Oh my God, The Mummy Returns sucked. Hackneyed story, gratuitous amounts of CGI dogmen and a brief, yet colossally hyped appearance by a pro wrestling star who's obviously been tossed from the ring one too many times - these things a good movie do not make. Of course, there was that "girls gone wild" cat fight between Rachel Weisz and Patricia Velasquez, but even pseudo-lesbianism wasn't enough to save this stinker.

"But it made $70 million opening weekend," you cry, "It can't be that bad." You're right, it did, and I'll even admit that 1/10,000,000th of that initial gross (oh yeah, pun intended) came from my hard-earned paycheck, but sometimes the savviest of critics gets fooled. Plus, come on, Rachel Weisz is hot - especially when she's doing cartwheels in gold lam. But I digress..

So for no other reason than guilt by association, the original motion picture soundtrack to The Mummy Returns sucks just as much as that pitiful excuse for a movie it was written for. Remember that mix-tape your ex-girlfriend made for you with all those songs that meant something to just you and her? The one that had the song you first made out to, the song you danced to at senior prom, and that one that you first fu.I mean made love to? And then remember when you found out the little skank had been screwing someone else behind your back and how she gave you the genital warts that she got from the guy she was nailing? Did you ever try listening to that mix-tape after she gnawed through your sternum and ate your heart with an iced cappuccino? Remember how listening to it made you want to pull off one of your own arms and beat yourself senseless with it for putting up with all of her shit? All the money you spent on little gifts and dinners, and all the times you assured her she didn't look fat in those jeans (even though you knew she did)? Forgive me for dredging up all of those memories, but that might give you some vague conception of what listening to The Mummy Returns is like.

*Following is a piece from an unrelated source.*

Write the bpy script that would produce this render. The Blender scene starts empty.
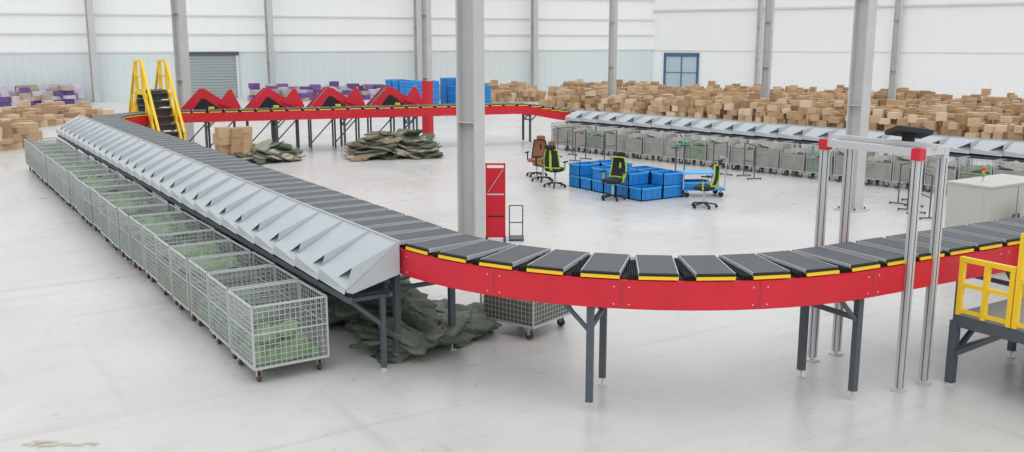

Yes, it's really that bad. The overwhelming nausea I felt as I walked out of the that god-awful cartoon-with-live-action-actors lurched back into my gut as the opening strings of "The Legend of the Scorpion King" began to punish my stereo. "My First Bus Ride" dredges up repugnant recollections of the trapeze artist mummies who follow Brendan Fraser et al. on to a double-decker bus for one of the more ridiculous chase scenes in memory. And then of course there's the swoon of "The Mushy Part," which needs no elaboration.

Well, maybe I'm being a little harsh. The score is composed by Alan Silvestri - the guy who penned the music for Back to the Future. I don't care what anyone says, that was the best goddamn soundtrack of 1985. I couldn't tell you what else came out that year, but there's no way anything could have matched the rush I got as an eight-year-old when the horn section hit that crescendo as Marty McFly hit the gas in the Twin Pines mall parking lot in front of JCPenney and wondered aloud "Let's see if these bastards can do 90." Face it, that was the shit. But fittingly, The Mummy Returns is just, well, shit. Sadly, Back to the Future was the pinnacle for Silvestri, who has found a way to rip himself off in every soundtrack since then, yet directors inexplicably continue to throw work his way. (Robert Zemeckis has used him in damn near every movie he's ever made.) He hits all the standard movie soundtrack bases - rousing adrenaline pumpers, subtle heart-string tuggers and fear-inducing seat-clutchers - but the score suffers from the same condition that plagues the movie's title character - it lacks heart.

In "Forever May Not Be Long Enough" (I could make a crack here about how long I could go before watching this movie again, but I won't) the obligatory closing titles song, donated here by Live, lead singer Ed Kowalczyk asks "Would you follow me to the other side?" Hey Ed, I'll follow you anywhere, just so long as you make the music stop.